Although “The Button Man” is a novel, it traces the history of Jewish immigrants from Russia who settled on the Lower East Side and struggled to survive. Although qualified for other work, they were often forced to take more menial jobs because of prejudice and language issues. As they assimilated, they began to invest in an industry available to them, and they soon created what was to become the garment center. As they prospered, so did the illegal behavior of others who saw an easy opportunity to milk the industry and control it with muscle and threats. Organized crime was on the rise. Murder Incorporated, dubbed as the Jewish Mafia, rose in power alongside the Italian Mafia. Often, the Mafia called on Murder Incorporated to take care of some of their more heinous deeds, as they were supposed to be more willing to perform brutal acts.
For me, the book was very nostalgic. I grew up in Brooklyn and am still familiar with the streets and the names of the people involved. Although organized crime was on the rise before I was born, its memory lingered in Brooklyn in many ways. For instance, as a young teenager, I was aware of the fact that there was another teenager who lived a block or so away from me, who had changed her name. It turns out, after reading this book, and doing my own research, that Marilyn Korsh, the girl I passed in the street on my way to school, was indeed the daughter of Abe Reles. He was a monstrous murderer who operated within the bounds of Murder Incorporated as the chief henchman. I grew up believing he was tossed from a window to his death, but apparently his death was ruled an accident occurring as he attempted to escape. Of course, knowing how corruption reigned in the police force in the New York City area, at that time, and also knowing about the brutality of rival gangs within the mobs, I still do believe that he was murdered for providing evidence against them to save his own skin.
From the book I learned that Murder Incorporated, run by Jewish gangsters, and the Mafia run by Italians, had collaborated. I had not realized that the garment worker’s unions were originally started to make the mobsters rich, not to protect the workers. The Jewish mob, formed by notorious Jewish-American gangsters Meyer Lansky and Benjamin "Bugsy" Siegel, and run by Louis “Lepke” Buchalter, used more and more brutal methods of coercion to force businesses to join them. Those who resisted and refused to enlist the mob, or refused to pay them protection money or use their vendors at higher prices, were attacked and their inventories were destroyed. Ultimately, there was violence and their businesses went under, if they did not comply. Fear was used to control those involved.

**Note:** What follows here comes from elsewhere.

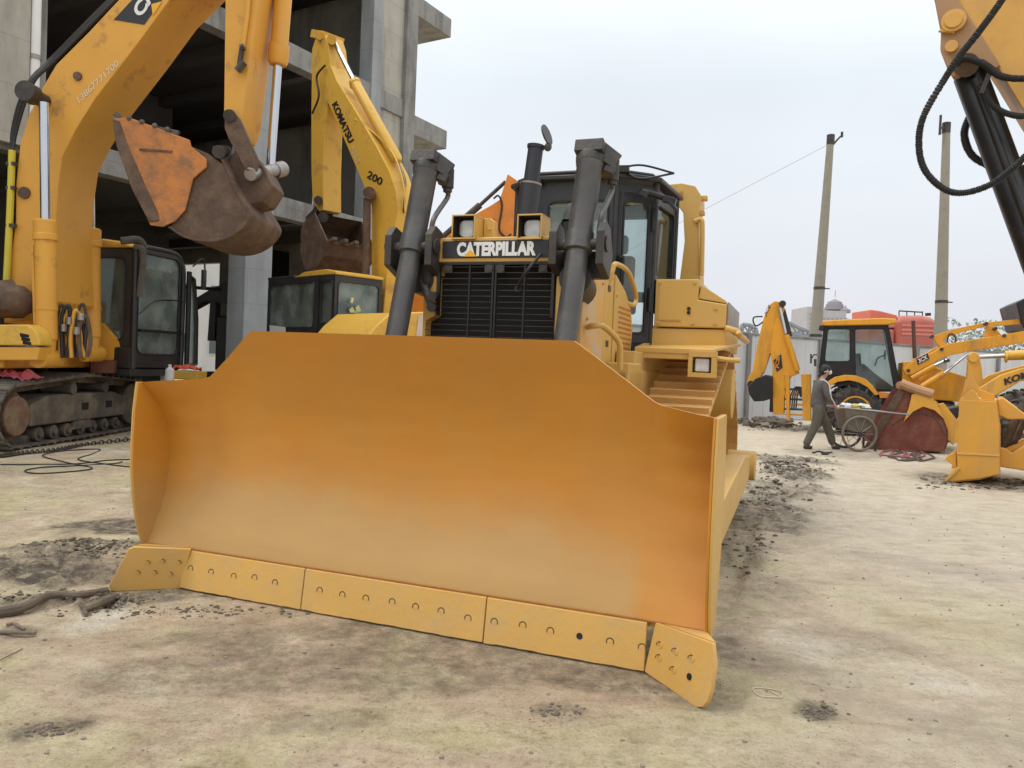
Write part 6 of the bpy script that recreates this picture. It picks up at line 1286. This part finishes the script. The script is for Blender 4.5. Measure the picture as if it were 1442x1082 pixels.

Gross portrays the Jewish mob as even more vicious than the Mafia mob. According to him the Mafia came to Murder Incorporated when a particularly heinous job came up. They used Louis Buchalter, a violent man, to carry out their orders of brutality. He had no compunction about doing anything. To him, it was important for the mob to appear untouchable. Both the Mafia and Murder Incorporated had a finger in government, the police department, and any other sphere of influence they could reach. They threatened anyone who turned against them and paid off informants with huge sums of money. The choice was to take the money or we take your life. They were effectively in charge until Thomas Dewey, a prosecutor who went on to become Governor and run for President, mounted an effort to destroy them.
Mob violence is a blight on our history and this book, which has something for everyone to identify with, shines a light on all those things. Family dynamics, loyalty, love and loss all appear on the pages alongside the crime and violence.